Hi,So what your describing is how I understood it to work as well. However, from my own testing it doesn't appear to be the case. I have a cable modem with moca 1.1 and two other nodes with the 6200 adapters. They all communicate at moca 1.1 speeds. As soon as I disconnect my cable modem with moca 1.1, communication increases between the moca 2.0 nodes to moca 2.0 speeds. Now that being said, at 1.1 speed my moca 2.0 adapters are still faster than my old moca 1.1 nodes. I attribute this to the Ethernet port going from 100 to 1000 allowing the adapter to fully utilize the moca 1.1 bandwidth. Still I am dissapointed that my moca 2.0 devices aren't communicating at moca 2.0 speed with the moca 1.1 modem present. Did you do something specific to get this working? The moca alliance page specifically has a statement that backs up your test, but I can't seem to get it to work. Wondering if its a limitation with these adapters or firmware.
Back again, and I sort of have to back away from my earlier statement regarding a mixed network maintaining the MoCA 2.0 speeds. After thinking about your differing results, I connected one of the Verizon Branded/ Actiontec WCB3000N's (MoCA 1.1) and low and behold just like you the entire MoCA network dropped to MoCA 1.1 speeds. Apparently, there is something different in the Actiontec MoCA 1.1 products that causes this to happen. Further, when I simply pulled the power from the WCB3000, the network did not automatically return to MoCA 2.0 speeds, I had to reboot them to return to the 2.0 speeds.

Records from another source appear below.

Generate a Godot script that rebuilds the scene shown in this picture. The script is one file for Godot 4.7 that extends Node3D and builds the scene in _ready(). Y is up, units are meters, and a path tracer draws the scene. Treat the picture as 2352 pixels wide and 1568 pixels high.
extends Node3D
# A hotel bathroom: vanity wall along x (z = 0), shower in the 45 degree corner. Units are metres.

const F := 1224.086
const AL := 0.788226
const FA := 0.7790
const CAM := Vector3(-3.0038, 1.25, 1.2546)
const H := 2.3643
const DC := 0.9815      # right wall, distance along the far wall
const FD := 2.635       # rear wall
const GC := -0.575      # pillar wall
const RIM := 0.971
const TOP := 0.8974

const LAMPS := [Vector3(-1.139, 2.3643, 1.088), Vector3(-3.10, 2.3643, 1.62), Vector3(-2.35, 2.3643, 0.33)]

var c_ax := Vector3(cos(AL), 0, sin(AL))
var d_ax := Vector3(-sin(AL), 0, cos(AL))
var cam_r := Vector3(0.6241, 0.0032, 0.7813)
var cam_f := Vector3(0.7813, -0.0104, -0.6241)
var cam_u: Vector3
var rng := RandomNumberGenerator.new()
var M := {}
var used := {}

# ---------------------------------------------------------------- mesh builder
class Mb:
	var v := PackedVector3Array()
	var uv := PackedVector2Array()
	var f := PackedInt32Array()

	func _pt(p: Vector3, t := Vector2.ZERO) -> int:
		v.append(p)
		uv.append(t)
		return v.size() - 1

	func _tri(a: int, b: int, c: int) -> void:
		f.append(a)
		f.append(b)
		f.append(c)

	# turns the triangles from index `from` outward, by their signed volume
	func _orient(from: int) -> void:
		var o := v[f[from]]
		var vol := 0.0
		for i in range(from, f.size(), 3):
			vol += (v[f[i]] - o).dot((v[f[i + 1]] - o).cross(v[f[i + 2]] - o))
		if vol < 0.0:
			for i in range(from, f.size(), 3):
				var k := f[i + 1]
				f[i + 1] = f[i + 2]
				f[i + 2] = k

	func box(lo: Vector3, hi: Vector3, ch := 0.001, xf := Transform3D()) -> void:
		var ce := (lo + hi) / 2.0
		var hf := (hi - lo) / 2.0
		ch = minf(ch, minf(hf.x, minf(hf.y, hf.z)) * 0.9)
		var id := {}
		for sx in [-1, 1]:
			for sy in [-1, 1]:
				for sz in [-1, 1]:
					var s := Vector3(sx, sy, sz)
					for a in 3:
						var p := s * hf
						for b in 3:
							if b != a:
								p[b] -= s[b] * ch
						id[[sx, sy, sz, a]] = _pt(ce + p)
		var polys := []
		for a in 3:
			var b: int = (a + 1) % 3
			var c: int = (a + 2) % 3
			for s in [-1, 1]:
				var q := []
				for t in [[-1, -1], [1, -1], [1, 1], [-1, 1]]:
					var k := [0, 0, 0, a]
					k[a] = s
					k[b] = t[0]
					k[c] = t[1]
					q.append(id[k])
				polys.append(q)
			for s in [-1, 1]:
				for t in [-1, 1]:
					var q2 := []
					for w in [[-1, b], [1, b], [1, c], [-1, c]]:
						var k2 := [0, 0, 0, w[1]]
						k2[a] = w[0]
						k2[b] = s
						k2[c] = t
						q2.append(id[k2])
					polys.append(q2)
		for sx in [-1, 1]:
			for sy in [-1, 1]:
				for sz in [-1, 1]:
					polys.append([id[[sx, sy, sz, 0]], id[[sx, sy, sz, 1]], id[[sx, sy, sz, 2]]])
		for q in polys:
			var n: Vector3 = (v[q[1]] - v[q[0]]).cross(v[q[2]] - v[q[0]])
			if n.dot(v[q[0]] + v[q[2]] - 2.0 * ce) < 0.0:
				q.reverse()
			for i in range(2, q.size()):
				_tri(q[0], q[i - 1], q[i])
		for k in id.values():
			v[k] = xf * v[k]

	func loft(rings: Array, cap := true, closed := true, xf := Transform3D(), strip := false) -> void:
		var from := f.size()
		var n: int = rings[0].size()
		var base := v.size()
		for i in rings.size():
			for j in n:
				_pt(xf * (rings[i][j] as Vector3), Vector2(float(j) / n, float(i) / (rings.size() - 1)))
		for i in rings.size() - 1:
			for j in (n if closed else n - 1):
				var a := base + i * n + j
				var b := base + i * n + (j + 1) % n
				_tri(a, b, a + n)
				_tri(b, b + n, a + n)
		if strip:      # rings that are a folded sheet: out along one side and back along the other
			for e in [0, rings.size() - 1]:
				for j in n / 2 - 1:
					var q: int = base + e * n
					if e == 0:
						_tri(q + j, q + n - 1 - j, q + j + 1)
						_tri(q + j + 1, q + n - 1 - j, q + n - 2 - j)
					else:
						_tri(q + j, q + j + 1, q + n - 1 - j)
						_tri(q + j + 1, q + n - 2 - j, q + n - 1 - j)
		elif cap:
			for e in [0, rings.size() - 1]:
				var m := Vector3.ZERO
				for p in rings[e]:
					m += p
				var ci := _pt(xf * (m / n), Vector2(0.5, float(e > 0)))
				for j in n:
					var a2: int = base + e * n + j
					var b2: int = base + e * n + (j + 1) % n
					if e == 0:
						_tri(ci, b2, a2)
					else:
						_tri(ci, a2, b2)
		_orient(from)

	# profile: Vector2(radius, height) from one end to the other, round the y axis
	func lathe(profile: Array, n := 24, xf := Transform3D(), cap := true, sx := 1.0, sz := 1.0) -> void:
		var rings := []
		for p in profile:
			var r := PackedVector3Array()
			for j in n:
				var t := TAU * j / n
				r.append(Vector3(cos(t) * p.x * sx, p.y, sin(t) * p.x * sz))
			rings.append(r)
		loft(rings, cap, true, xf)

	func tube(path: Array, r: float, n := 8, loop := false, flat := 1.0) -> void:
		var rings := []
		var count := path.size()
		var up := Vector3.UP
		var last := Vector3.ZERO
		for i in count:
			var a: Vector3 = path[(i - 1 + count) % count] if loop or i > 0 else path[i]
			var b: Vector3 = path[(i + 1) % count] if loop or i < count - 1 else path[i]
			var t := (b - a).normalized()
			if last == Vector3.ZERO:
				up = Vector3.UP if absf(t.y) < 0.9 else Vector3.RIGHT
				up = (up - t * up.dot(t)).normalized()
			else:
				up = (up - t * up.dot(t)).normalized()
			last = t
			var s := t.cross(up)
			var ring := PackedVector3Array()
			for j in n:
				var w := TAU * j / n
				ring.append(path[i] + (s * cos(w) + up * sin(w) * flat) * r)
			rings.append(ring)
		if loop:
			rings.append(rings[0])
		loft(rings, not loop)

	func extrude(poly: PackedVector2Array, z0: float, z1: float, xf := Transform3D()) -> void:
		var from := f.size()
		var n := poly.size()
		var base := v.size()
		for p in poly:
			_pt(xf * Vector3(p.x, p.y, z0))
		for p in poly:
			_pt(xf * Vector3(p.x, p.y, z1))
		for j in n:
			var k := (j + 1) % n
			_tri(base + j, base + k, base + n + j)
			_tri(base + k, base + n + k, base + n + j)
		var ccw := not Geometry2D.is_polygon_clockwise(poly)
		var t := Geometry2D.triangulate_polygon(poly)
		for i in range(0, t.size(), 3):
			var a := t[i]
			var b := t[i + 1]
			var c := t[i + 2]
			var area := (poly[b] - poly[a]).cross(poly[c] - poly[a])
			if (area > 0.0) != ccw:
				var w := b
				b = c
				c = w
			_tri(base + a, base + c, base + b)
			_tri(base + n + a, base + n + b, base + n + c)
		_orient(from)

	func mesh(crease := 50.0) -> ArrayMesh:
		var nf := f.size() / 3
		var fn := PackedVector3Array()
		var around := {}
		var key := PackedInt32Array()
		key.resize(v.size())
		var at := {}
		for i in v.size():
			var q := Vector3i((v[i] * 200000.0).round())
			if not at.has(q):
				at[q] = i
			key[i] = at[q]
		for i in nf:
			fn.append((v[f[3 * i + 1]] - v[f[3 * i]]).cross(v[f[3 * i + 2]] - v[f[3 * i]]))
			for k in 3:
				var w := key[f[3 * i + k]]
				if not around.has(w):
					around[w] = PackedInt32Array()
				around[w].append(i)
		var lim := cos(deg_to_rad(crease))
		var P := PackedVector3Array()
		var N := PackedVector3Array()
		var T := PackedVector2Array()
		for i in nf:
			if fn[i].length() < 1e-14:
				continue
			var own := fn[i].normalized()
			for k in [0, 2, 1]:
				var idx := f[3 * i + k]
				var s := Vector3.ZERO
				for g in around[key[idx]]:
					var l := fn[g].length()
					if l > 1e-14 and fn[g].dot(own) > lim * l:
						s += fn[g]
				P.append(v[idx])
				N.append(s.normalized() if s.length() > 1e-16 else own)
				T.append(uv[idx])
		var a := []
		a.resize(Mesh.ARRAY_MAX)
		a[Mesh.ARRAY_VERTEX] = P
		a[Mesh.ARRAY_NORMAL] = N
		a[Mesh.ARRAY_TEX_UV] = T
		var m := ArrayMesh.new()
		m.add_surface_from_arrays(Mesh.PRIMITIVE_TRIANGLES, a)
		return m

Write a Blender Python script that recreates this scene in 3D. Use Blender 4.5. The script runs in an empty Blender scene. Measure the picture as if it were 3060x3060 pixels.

The MoCA 1.1 adapters I used, which seem to have no effect on the MoCA 2.0 speed links, were the Motorola Surfboard SMART Video Adapters and an off brand MyGica MC-2210, both are rated as MoCA 1.1 but the MyGica ones are not compliant with the standard and although they have the hardware configuration switch, there is no software to enable encription or change the default MoCA channel. They do appear to automatically adjust the channel if added to another established MoCA network. There one advantage is they are less expensive than the Actiontec or other available brands.
I would also expect that if you are using one of the older Actiontec/ Fios routers (Rev F-I) with MoCA Lan enabled, you will automatically be limited to MoCA 1.1 speeds. Not a lot of sense even buying the MoCA 2.0 adapters on one of those systems.